Let $f:U\rightarrow\mathbb{C}$ be holomorphic on some open domain $U\subset\hat{\mathbb{C}}=\mathbb{C}\cup\{\infty\}$ and $f(z)\not=0$ for $z\in U$.
Is it true that $z\mapsto \log(|f(z)|)$ is harmonic on $U$ ?
I guess the answer is yes and if that is true, how can I see that without a long and nasty calculation?

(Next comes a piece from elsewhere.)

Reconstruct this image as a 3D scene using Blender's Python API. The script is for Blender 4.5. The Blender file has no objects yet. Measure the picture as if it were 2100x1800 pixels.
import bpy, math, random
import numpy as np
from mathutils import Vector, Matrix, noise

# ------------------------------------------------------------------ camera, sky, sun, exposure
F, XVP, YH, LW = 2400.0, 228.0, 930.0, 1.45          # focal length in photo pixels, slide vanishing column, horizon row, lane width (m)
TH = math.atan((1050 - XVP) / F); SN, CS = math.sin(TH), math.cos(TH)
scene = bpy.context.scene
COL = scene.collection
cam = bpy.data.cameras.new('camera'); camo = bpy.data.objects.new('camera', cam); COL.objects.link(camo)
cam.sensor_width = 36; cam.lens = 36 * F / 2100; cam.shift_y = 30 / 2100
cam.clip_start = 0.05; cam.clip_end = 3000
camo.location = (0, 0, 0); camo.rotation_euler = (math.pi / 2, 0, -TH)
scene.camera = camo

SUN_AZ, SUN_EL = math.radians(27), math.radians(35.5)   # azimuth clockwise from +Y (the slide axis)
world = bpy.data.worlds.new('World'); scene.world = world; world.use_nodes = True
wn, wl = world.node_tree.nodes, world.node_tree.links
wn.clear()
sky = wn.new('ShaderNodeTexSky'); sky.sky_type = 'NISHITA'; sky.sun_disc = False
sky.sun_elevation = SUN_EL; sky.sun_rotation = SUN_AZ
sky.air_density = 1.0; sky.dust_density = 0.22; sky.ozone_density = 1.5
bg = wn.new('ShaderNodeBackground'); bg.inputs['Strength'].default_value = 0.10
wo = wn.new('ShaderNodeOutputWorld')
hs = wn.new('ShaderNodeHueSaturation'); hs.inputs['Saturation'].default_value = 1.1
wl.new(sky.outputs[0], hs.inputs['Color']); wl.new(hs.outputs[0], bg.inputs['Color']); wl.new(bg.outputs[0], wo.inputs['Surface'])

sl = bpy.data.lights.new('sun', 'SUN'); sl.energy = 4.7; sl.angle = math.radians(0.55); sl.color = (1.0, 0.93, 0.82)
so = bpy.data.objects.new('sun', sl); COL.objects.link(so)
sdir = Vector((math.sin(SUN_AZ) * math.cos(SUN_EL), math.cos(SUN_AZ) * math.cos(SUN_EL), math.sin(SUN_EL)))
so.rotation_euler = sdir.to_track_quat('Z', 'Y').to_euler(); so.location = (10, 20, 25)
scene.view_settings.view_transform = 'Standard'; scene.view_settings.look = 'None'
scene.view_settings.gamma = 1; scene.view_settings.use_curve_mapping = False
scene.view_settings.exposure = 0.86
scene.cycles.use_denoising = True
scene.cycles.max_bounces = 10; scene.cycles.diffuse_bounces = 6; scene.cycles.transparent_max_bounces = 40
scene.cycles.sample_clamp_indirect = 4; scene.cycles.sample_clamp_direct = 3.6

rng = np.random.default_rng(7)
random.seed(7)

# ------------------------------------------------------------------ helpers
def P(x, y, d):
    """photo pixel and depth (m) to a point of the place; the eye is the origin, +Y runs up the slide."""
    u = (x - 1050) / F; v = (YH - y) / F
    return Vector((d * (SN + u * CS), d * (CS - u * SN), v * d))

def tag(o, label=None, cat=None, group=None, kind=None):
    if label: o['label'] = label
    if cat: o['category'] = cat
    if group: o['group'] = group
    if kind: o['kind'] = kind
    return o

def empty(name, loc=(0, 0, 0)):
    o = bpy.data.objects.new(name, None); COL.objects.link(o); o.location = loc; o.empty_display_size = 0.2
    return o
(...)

Yes, this is true. If $f(z)$ is holomorphic and nonzero on $U$, then $1/f(z)$ and $f'(z)$ are also holomorphic, so $f'(z)/f(z)$ is holomorphic on $U$. Therefore its integral $\log(|f(z)|) + i\arg(f(z))$ is holomorphic on any simply connected subdomain of $U$, so in particular $\log(|f(z)|)$ is harmonic everywhere on $U$.
Locally (but not necessarily globally), $\log f(z)$ is an analytic function because $\log$ is an analytic function. The real part of $\log f(z)$ is $\log |f(z)|$, i.e. the polar representation of the complex number $w$ is $w = r e^{i\theta}$ where $r = |w|$, and $\log w = \log r + i \theta$ so $\text{Re}(\log w) = \log r = \log |w|$. The real part of an analytic function is harmonic.